Hadir juga dalam diskusi tersebut korban mafia tanah, Lilisanti Hasan warga Pontianak, Kalimantan Barat yang mengaku sudah menempuh segala daya upaya, namun belum menemui hasil. Lili panggilan akrab Lilisanti itu bercerita tahun 2019 tiba-tiba tanahnya seluas 7.968 persegi diklaim oleh PT Bumi indah raya, masuk ke dalam pagar tanahnya dengan memasang patok-patok (tanda hak milik).
Bukan hanya itu, Lili juga diancam dan ditakut-takuti bahwa tanahnya akan diberikan kepada petinggi negara. Singkat cerita dalam proses hukumnya, tanggal 4 Maret 2021 PT Bumi Indah Raya memenangkan gugatan Lilisanti Hasan di PTUN Pontianak, lalu tanggal 24 Agustus 2021 di Pengadilan Tinggi Tata Usaha Negara Jakarta Lili juga menang banding. Namun, di level kasasi MA, pengadilan menerima gugatan PT Bumi Indah Raya.
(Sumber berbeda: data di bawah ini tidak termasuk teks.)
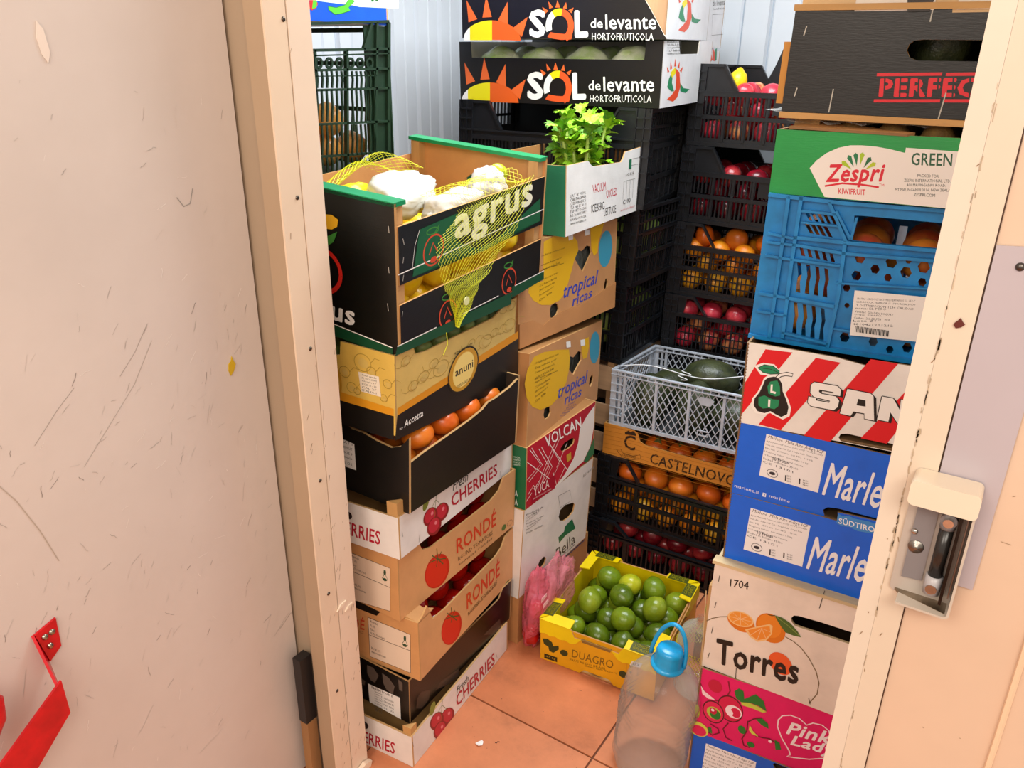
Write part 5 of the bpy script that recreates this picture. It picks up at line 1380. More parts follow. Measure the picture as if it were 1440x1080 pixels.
def rrot(tilt=pi):
    return Matrix.Rotation(random.uniform(0, 6.28), 4, 'Z') @ Matrix.Rotation(random.uniform(0, tilt), 4, 'X') @ Matrix.Rotation(random.uniform(0, 6.28), 4, 'Z')
def put(name, me, M4, loc, label, cat, group, s=1, tilt=pi, sub=None, rot=None):
    me = random.choice(me) if isinstance(me, list) else me
    o = bpy.data.objects.new(name, me); col.objects.link(o)
    o.matrix_world = M4 @ Matrix.Translation(loc) @ (rot if rot is not None else rrot(tilt)) @ Matrix.Diagonal((s, s, s, 1))
    tag(o, label, cat, group)
    if sub:
        c = bpy.data.objects.new(sub[0], sub[1]); col.objects.link(c); c.parent = o
    return o
def pile(b, name, me, r, x0, x1, y0, y1, z0, layers, label, cat, group, dz=1.5, tilt=pi, sub=None, top_sub=True, jit=.05):
    k = 0
    for L_ in range(layers):
        o_ = r * (L_ % 2); nx = max(1, int((x1 - x0 - o_) / (2.04 * r))); ny = max(1, int((y1 - y0 - o_) / (2.04 * r)))
        for i in range(nx):
            for j in range(ny):
                x = x0 + o_ + r + i * 2.04 * r; y = y0 + o_ + r + j * 2.04 * r
                if nx > 1: x += (x1 - x0 - o_ - nx * 2.04 * r) * i / nx
                if ny > 1: y += (y1 - y0 - o_ - ny * 2.04 * r) * j / ny
                put(name, me, b.M, (x, y, z0 + r + L_ * dz * r + random.uniform(0, jit * r)), label, cat, group, random.uniform(.93, 1.0), tilt, sub if sub and L_ == layers - 1 else None); k += 1
    return k
F_ = lambda h, c2, **k: M(h, 'fruit', **k)
mApple = [ballmesh('apple', M('b02438', 'fruit', .25, c2=c2, s=28), .036, 1, .9, dim=.16, lump=.03, seed=i) for i, c2 in enumerate(('d84a50', 'e8a060', 'c83a48'))]
mRed = [ballmesh('apple', M('8a1222', 'fruit', .25, c2=c2, s=26), .036, 1, .9, dim=.16, lump=.03, seed=i) for i, c2 in enumerate(('5a0c18', 'b03a3a'))]
mPers = [ballmesh('persimmon', M('e06a18', 'fruit', .3, c2=c2, s=14), .037, 1, .82, dim=.05, lump=.04, seed=i + 3) for i, c2 in enumerate(('d8781e', 'c4500e'))]
mOra = [ballmesh('orange', M('f09a18', 'fruit', .4, c2=c2, s=20, bump=.4), .036, 1, .95, dim=.04, lump=.02, seed=i + 9) for i, c2 in enumerate(('f0b82a', 'e87c10'))]
mTom = [ballmesh('tomato', M('c01a0c', 'fruit', .14, c2='9a0f08', s=9, bump=.02), .038, 1, .88, dim=.07, lump=.04, seed=i + 2, seg=24, rings=16) for i in range(2)]
mLime = [ballmesh('lime', M(c, 'fruit', .25, c2=c2, s=16, bump=.35, bs=160), .0325, 1, 1.1, tip=.10, lump=.03, seed=i, seg=24, rings=16) for i, (c, c2) in enumerate((('627c14', '4c640e'), ('728c18', '5a7410'), ('566e10', '465c0c'), ('8a9a24', '6e8616')))]
mLem = [ballmesh('lemon', M('f2cc10', 'fruit', .32, c2=c2, s=14, bump=.5, bs=120), .036, 1, 1.28, tip=.16, lump=.05, seed=i, seg=22, rings=16) for i, c2 in enumerate(('e0b40a', 'f8dc30'))]
mOni = [ballmesh('onion', M('e8a04c', 'fruit', .3, c2='f4c080', s=9), .040, 1, .92, tip=.12, dim=0, lump=.04, folds=.01, seed=i) for i in range(2)]
mGrn = [ballmesh('kiwi', M('6f7c36', 'fruit', .5, c2='566428', s=30), .0235, 1, 1.15, lump=.03, seed=i, seg=14, rings=10) for i in range(2)]
mCab = [ballmesh('cabbage', M('a8b858', 'fruit', .5, c2='7c9440', s=8), .085, 1, .9, lump=.06, folds=.02, seed=i) for i in range(2)]
mAvo = [ballmesh('squash', M('262c1c', 'fruit', .4, c2='3e4426', s=24, bump=.8, bs=90), .062, 1, 1.45, lump=.05, folds=.02, seed=i, seg=24, rings=16) for i in range(2)]
mPea = [ballmesh('peach', M('d8842a', 'fruit', .5, c2=c2, s=10), .038, 1, .95, dim=.05, lump=.03, seed=i) for i, c2 in enumerate(('c04a28', 'e0a850', 'b84a30'))]
mKiw = [ballmesh('kiwi', M('6b5028', 'fruit', .8, c2='80642f', s=60, bump=.8), .027, 1, 1.25, lump=.03, seed=i, seg=14, rings=10) for i in range(1)]
cPers = calyx('calyx', M('5a5a28', 'card'), .02, .031, 4, .4); cTom = calyx('calyx', M('3f6a22', 'card'), .017, .033, 5, .25)

# ---------------------------------------------------------------- left stack, bottom to top
b = carton('L1', 'fruit_crate', 'white printed cherry crate on the floor at the foot of the left stack', F='e8e2dc', inner='c99a5e', edge='caa06a', t=.005, group=None)
posts(b, up=.02)
b = carton('L2', 'fruit_carton', 'black carton with grey leaf print, second from the floor in the left stack', F='100d0b', R='15100d', inner='2a221c', edge='b08a5a', pR=[(0, 1), (.12, 1), (.16, .82), (.86, .82), (.9, 1), (1, 1)], rough=.28)
RON = 'd29a62'
b = carton('L3', 'tomato_carton', 'lower brown tomato carton with torn corner flap in the left stack', F=RON, R='d6a06c', pR=[(0, 1), (.05, 1.04), (.085, 1.13), (.10, 1.05), (.13, .82), (.25, .78), (.5, .78), (.78, .78), (.86, .84), (.9, .97), (1, 1)], inner='c08850')
pile(b, 'tomato', mTom, .038, .03, .294, .02, .42, .01, 2, 'ripe red tomato in the lower brown carton of the left stack', 'tomato', 'tomatoes in the lower brown carton', dz=1.55, tilt=.6, sub=('calyx', cTom))
g = MB(); g.prism(lambda u, v, n: (b.w - u, v, b.h - .004 + n + u * .12), [(.0, .004), (.055, .004), (.06, .03), (.045, .055), (.02, .05), (.0, .062)], 0, .003, M('c79560')); b.build(g, 'torn_flap')
g = MB(); g.prism(b.map['F'], [(.03, b.h - .018), (.19, b.h - .020), (.2, b.h - .006), (.19, b.h - .0005), (.03, b.h - .0005)], -.0006, .001, M('17100b', 'print')); b.build(g, 'hand_hole')
b = carton('L4', 'tomato_carton', 'upper brown tomato carton below the white cherry crate in the left stack', F=RON, R='d6a06c', pR=[(0, 1), (.15, 1), (.18, .82), (.25, .76), (.5, .76), (.76, .77), (.84, .84), (.88, 1), (1, 1)], inner='c08850')
pile(b, 'tomato', mTom, .038, .03, .294, .02, .43, .012, 2, 'ripe red tomato in the upper brown carton of the left stack', 'tomato', 'tomatoes in the upper brown carton', dz=1.65, tilt=.6, sub=('calyx', cTom))
g = MB(); g.prism(b.map['F'], [(.03, b.h - .016), (.16, b.h - .018), (.175, b.h - .006), (.17, b.h - .0005), (.03, b.h - .0005)], -.0006, .001, M('17100b', 'print')); b.build(g, 'hand_hole')
b = carton('L5', 'fruit_crate', 'white printed cherry crate in the middle of the left stack', F='e8e2dc', inner='c99a5e', edge='caa06a', t=.005)
posts(b, up=.030, size=.026)
b = carton('L6', 'fruit_carton', 'plain black carton of persimmons with a wavy cut rim in the left stack', F='110f0d', R='13110f', inner='3a2e24', edge='c9a06a', t=.006, rough=.4,
           pF=[(0, .93), (.30, .97), (.42, .90), (.5, .84), (.6, .84), (.72, .80), (.85, .78), (.93, .84), (1, .98)], pR=[(0, .66), (.12, .69), (.3, .72), (.5, .76), (.62, .80), (.68, .86), (.75, .86), (.9, .90), (1, .96)], tray=.045)
pile(b, 'persimmon', mPers, .037, .02, .292, .015, .395, .046, 2, 'orange persimmon in the plain black carton of the left stack', 'persimmon', 'persimmons in the plain black carton', dz=1.25, tilt=.5, sub=('calyx', cPers))
b = carton('L7', 'fruit_carton', 'gold and black carton of small green fruit in the left stack', F='e2bc58', R='d8b868', inner='4a3a28', edge='b8945a', pF=[(0, .80), (.5, .80), (.55, .82), (.56, .99), (1, 1)], pR=[(0, 1), (.13, 1), (.14, .90), (.22, .87), (.78, .87), (.86, .95), (.88, 1), (1, 1)], tray=.085, rough=.3)
pile(b, 'green_fruit', mGrn, .0235, .03, .294, .02, .42, .087, 2, 'small round green fruit in the gold carton of the left stack', 'fruit', 'green fruit in the gold carton', dz=1.3)
for i in range(5):
    g = MB(); y = .05 + i * .085; g.prism(lambda u, v, n: (u, y + n + (u - .2) * .3, v), [(.19, .088), (.285, .088), (.28, .155), (.2, .15)], 0, .002, M('a9a49c')); b.build(g, 'divider')
# agrus crate
b = BX('L8', 'citrus_crate', 'tall black and green lemon crate on top of the left stack, yellow net over it', 'crate'); w, d, h = b.w, b.d, b.h
BK = M('0b0c09', 'card', .35); KI = M('cf9560'); KE = M('c9975c')
def pan(fc, poly, mf, mb_, t=.004, nm='panel', n0=0): g = MB(); g.prism(b.map[fc], poly, n0, n0 + t, mf, mb_, KE); return b.build(g, nm)
pan('F', [(0, 0), (w, 0), (w, h), (0, h)], BK, KI, .006, 'end_panel'); 
g = MB(); g.prism(b.map['B'], [(0, 0), (w, 0), (w, h), (0, h)], 0, .006, BK, KI, KE, holes=[[(.15, .19), (.165, .178), (.225, .178), (.24, .19), (.24, .205), (.225, .217), (.165, .217), (.15, .205)]]); b.build(g, 'end_panel')
pan('R', [(.008, .855 * h), (.008, .475 * h), (d - .008, .475 * h), (d - .008, .855 * h)], BK, KI, .004, 'side_slat', -.001)
pan('R', [(.008, .34 * h), (.008, 0), (d - .008, 0), (d - .008, .35 * h)], BK, KI, .004, 'side_slat', -.001)
pan('L', [(.006, 0), (d - .006, 0), (d - .006, .86 * h), (.006, .86 * h)], KI, KI, .004, 'side_panel')
pan('D', [(.01, .01), (w - .01, .01), (w - .01, d - .01), (.01, d - .01)], KI, KI, .005, 'bottom_panel')
for cx in (.006, w - .030):
    for cy in (.006, d - .024 - .006):
        g = MB(); g.box((cx, cy, 0), (cx + .024, cy + .024, h - .007), M('cfa068', 'wood')); b.build(g, 'corner_post')
for y0 in (0, d - .032):
    g = MB(); g.box((0, y0, h - .006), (w, y0 + .032, h + .002), M('129058', 'card', .4)); b.build(g, 'green_cap')
b.decals(.0012)
pile(b, 'lemon', mLem, .037, .05, .35, .03, .5, .008, 2, 'yellow lemon in the tall black and green crate', 'lemon', 'lemons in the tall crate', dz=1.75)
for x, y, z in ((.29, .13, .165), (.10, .30, .168), (.24, .40, .17), (.17, .12, .168)): put('lemon', mLem, b.M, (x, y, z), 'yellow lemon lying on top among the plastic bags in the tall crate', 'lemon', 'lemons on top of the tall crate')
def crumple(name, label, M4, c, r, m, cat='bag', n=.35, seed=0, fr=3.2, group=None, seg=44, rings=30, sub=.6):
    g = MB(); vs = []
    for i in range(rings + 1):
        t = pi * i / rings
        for j in range(seg):
            a = 2 * pi * j / seg; dd = Vector((sin(t) * cos(a), sin(t) * sin(a), cos(t))); q = dd * fr + Vector((seed * 3.1, seed, 0))
            k = 1 + n * (noise.noise(q * .5) * .9) - n * .55 * abs(noise.noise(q)) - n * sub * .45 * abs(noise.noise(q * 2.1)); vs.append((c[0] + dd.x * r[0] * k, c[1] + dd.y * r[1] * k, max(c[2] - r[2] * .75, c[2] + dd.z * r[2] * k)))
    g.add(vs, [(i * seg + j, i * seg + (j + 1) % seg, (i + 1) * seg + (j + 1) % seg, (i + 1) * seg + j) for i in range(rings) for j in range(seg)], m)
    cc = Vector(c); o = g.build(name, None, True, off=c); o.matrix_world = M4 @ Matrix.Translation(c); tag(o, label, cat, group); return o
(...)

“Saya sudah melakukan berbagai daya upaya, mengirim surat dokumen ke semua kantor-kantor, ini bukti dari saya mengirim surat ke mana-mana, saya mengirim surat ke KSP, ke bapak Presiden kementerian Agraria, kemenkopolhukam, Komisi yudisial, ke Ombudsman, ke KPK, ke badan pengawas Mahkamah Agung ke mahkamah agung dan kesatgas mafia tanah, kemana lagi harus mencari keadilan? Saya mohon kepada bapak Presiden Joko Widodo, Bapak sudah berjanji mau memberantas mafia tanah,” ujar Lilisanti sembari terisak.
Lebih lanjut, Praktisi Hukum sekaligus Koordinator Pergerakan Advokat (Perekat) Nusantara Petrus Selestinus menilai pengadilan menjadi titik paling lemah ketika kita bicara tentang pemberantasan mafia tanah.